Pour l’excellent Michele Angelini, c’est l’occasion de briller de tous ses feux dans l’air très souvent sacrifié, le somptueux Cessa di più resistere à la fin de l’Acte II, que Rossini réutilisera pour sa Cenerentola. Le ténor américain (apprécié à Versailles dans un Orphée et Eurydice de Gluck dirigé par Gardiner) comble par un art de vocalises et des ornements belcantistes exceptionnels, une prestance et une élégance idéales. Il s’affirme aujourd’hui comme l’un des rossiniens du moment. Dans le rôle-titre, Florian Sempey emporte, comme d’habitude, tous les suffrages, grâce à un abattage et une virtuosité alliés à une puissance vocale hors du commun. Il est aussi excellent acteur, sur les épaules duquel repose une grande partie de la réussite du spectacle. Après l’Opéra de Paris, Covent Garden, Pesaro et Rome, il retrouvera Figaro à Marseille, Luxembourg et aux Chorégies d’Orange. Le Basilio truculent de Robert Gleadow est sans reproches. Vocalement comme scéniquement, sa prestation est excellente. Il en va de même du géant Peter Kálmán en Bartolo, tout aussi séduisant. La seule réserve portera sur le choix du mezzo Catherine Trottmann en Rosina, quelque peu sous-dimensionnée pour un rôle où se sont illustrées les plus grandes (de Maria Callas à Cecilia Bartoli, pour ne citer qu’elles). Le reste de la distribution est de haut niveau, avec Annunziata Vestri campant une Berta comique mais sensible, et Guillaume Andrieux en parfait Fiorello (il interprète Figaro dans la seconde distribution).

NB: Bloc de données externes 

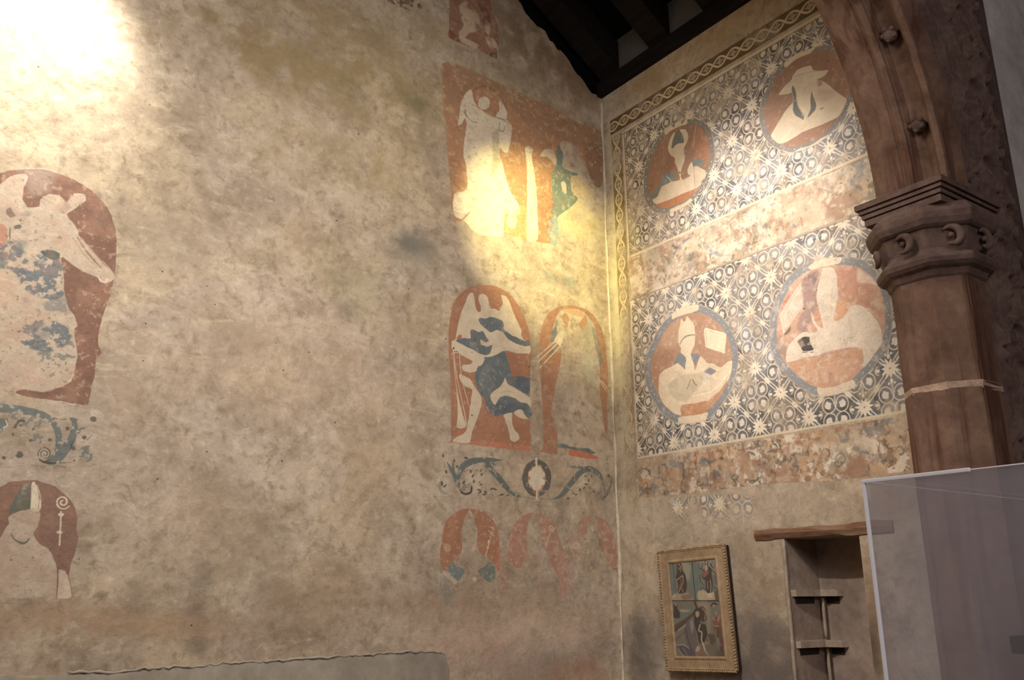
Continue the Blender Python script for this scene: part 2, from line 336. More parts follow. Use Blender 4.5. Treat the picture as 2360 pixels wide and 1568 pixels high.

À la tête de son Cercle de l’Harmonie, Jérémie Rohrer propose une direction poétique, en osmose avec la conception scénique en demi-teintes. Les tempi sont ralentis et plus retenus, ce qui n’empêche pas le grain de folie rossinien de parcourir la soirée. Les instruments anciens permettent de profiter au mieux de l’effectif « plus boisé que métallisé », comme l’explique Rohrer : « les instruments étaient, à cette époque, beaucoup plus complémentaires dans leur facture, avant que le XIXe siècle ne les métallise et ne transforme radicalement la texture de l’orchestre ».
Un Barbier original et complètement revisité, au service de la musique de Rossini.